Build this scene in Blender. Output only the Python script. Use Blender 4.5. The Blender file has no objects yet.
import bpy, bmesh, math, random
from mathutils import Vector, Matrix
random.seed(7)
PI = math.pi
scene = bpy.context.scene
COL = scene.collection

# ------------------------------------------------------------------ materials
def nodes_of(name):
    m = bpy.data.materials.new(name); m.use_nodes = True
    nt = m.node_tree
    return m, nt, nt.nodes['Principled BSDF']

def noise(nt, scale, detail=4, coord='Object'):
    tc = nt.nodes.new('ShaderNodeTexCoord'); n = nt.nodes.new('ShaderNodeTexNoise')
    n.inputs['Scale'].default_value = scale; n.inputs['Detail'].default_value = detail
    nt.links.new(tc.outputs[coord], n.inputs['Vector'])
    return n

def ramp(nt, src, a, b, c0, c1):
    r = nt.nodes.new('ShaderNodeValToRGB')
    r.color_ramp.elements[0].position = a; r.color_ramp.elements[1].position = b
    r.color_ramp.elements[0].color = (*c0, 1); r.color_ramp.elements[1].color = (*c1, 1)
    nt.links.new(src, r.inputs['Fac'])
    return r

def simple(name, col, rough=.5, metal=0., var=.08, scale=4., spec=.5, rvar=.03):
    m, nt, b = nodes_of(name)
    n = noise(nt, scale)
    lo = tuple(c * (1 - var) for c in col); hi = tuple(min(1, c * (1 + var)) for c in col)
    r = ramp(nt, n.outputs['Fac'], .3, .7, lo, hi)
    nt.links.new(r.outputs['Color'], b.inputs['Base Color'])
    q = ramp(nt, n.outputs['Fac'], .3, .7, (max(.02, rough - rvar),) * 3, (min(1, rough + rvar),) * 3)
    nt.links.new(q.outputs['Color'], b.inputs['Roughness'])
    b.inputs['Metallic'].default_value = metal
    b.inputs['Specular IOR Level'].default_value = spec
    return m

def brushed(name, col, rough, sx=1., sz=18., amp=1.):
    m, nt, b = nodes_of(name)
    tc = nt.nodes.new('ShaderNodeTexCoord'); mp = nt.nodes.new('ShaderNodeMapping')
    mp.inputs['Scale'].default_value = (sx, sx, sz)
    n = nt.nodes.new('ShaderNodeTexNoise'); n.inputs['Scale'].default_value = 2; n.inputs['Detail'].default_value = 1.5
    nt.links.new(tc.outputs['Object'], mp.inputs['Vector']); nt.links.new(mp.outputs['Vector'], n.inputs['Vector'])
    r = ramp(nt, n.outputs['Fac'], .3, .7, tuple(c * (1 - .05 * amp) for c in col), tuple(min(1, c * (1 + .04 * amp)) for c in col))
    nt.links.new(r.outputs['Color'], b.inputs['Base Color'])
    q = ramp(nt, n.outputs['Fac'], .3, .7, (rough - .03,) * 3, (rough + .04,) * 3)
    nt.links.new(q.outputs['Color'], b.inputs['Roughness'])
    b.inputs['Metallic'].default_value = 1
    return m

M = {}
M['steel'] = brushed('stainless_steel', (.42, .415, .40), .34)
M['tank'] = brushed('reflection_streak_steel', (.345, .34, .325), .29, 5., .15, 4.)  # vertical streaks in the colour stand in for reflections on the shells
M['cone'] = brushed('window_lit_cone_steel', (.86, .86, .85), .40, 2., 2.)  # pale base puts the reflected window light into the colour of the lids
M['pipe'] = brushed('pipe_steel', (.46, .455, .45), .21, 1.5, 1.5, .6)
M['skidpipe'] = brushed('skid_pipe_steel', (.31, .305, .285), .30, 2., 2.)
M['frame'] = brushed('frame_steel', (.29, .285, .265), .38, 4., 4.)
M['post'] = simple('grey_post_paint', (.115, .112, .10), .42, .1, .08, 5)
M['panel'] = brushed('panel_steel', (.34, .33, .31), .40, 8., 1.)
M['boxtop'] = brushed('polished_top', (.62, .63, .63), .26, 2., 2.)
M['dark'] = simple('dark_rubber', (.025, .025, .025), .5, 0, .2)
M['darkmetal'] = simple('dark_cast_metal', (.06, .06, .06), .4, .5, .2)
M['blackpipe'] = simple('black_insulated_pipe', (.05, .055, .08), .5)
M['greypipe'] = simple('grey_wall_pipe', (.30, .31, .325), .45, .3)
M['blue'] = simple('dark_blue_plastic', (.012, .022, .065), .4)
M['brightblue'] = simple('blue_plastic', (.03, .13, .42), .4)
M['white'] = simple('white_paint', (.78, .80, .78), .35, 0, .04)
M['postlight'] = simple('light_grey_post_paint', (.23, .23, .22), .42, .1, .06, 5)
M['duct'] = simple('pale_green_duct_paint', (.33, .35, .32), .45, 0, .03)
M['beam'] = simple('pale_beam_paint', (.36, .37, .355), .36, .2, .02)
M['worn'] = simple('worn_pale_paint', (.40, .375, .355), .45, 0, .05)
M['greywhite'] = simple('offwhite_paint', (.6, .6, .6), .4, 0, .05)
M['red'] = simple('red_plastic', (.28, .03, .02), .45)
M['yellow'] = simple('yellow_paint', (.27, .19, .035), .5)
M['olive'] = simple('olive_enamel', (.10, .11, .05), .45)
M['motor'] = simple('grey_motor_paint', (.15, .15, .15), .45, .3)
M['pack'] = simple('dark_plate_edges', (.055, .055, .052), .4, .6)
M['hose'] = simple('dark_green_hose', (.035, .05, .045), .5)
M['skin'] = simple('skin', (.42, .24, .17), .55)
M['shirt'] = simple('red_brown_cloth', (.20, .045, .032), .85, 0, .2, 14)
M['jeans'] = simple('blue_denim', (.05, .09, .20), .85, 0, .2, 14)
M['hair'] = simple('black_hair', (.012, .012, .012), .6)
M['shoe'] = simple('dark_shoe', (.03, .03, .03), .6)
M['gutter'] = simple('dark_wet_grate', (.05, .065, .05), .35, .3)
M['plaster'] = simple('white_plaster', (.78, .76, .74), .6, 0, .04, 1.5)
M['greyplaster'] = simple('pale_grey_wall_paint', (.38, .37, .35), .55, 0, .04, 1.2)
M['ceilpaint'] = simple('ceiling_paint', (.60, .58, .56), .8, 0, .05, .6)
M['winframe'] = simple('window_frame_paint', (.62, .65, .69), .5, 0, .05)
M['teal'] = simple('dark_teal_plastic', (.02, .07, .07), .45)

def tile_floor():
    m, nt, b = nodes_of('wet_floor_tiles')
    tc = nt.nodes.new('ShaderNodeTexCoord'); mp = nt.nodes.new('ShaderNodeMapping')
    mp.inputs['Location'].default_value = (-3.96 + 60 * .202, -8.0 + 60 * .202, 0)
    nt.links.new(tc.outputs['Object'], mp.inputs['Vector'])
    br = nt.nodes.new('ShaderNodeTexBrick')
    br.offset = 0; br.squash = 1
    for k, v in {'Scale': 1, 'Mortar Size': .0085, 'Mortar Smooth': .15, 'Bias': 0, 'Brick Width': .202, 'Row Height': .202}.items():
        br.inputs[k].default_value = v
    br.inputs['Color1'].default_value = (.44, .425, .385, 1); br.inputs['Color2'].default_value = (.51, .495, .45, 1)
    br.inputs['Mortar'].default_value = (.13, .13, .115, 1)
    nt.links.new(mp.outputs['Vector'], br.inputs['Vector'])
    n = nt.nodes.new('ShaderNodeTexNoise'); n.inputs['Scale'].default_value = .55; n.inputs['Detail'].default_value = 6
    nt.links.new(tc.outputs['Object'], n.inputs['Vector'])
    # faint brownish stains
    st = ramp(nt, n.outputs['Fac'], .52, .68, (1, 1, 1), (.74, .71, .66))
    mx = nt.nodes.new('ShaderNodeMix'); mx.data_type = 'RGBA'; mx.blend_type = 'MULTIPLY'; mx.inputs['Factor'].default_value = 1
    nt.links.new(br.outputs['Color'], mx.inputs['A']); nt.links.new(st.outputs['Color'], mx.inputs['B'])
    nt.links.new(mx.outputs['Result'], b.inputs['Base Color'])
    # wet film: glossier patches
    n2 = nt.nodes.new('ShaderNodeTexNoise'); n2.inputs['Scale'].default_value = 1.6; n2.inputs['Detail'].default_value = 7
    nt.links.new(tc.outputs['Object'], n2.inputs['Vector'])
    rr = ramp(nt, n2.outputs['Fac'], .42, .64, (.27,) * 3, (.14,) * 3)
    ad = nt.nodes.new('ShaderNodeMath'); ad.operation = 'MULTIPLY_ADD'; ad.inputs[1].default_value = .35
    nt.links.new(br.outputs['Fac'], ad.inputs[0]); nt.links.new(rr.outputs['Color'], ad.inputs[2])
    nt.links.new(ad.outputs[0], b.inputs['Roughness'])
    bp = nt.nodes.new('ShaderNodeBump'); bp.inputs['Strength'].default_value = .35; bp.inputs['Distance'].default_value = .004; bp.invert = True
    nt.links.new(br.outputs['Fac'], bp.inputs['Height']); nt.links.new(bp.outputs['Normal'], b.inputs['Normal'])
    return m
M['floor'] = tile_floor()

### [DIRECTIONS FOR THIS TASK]
Look through the material and copy each line that has "scene".

### [WRITTEN SOLUTION]
Build this scene in Blender. Output only the Python script. Use Blender 4.5. The Blender file has no objects yet.
scene = bpy.context.scene
COL = scene.collection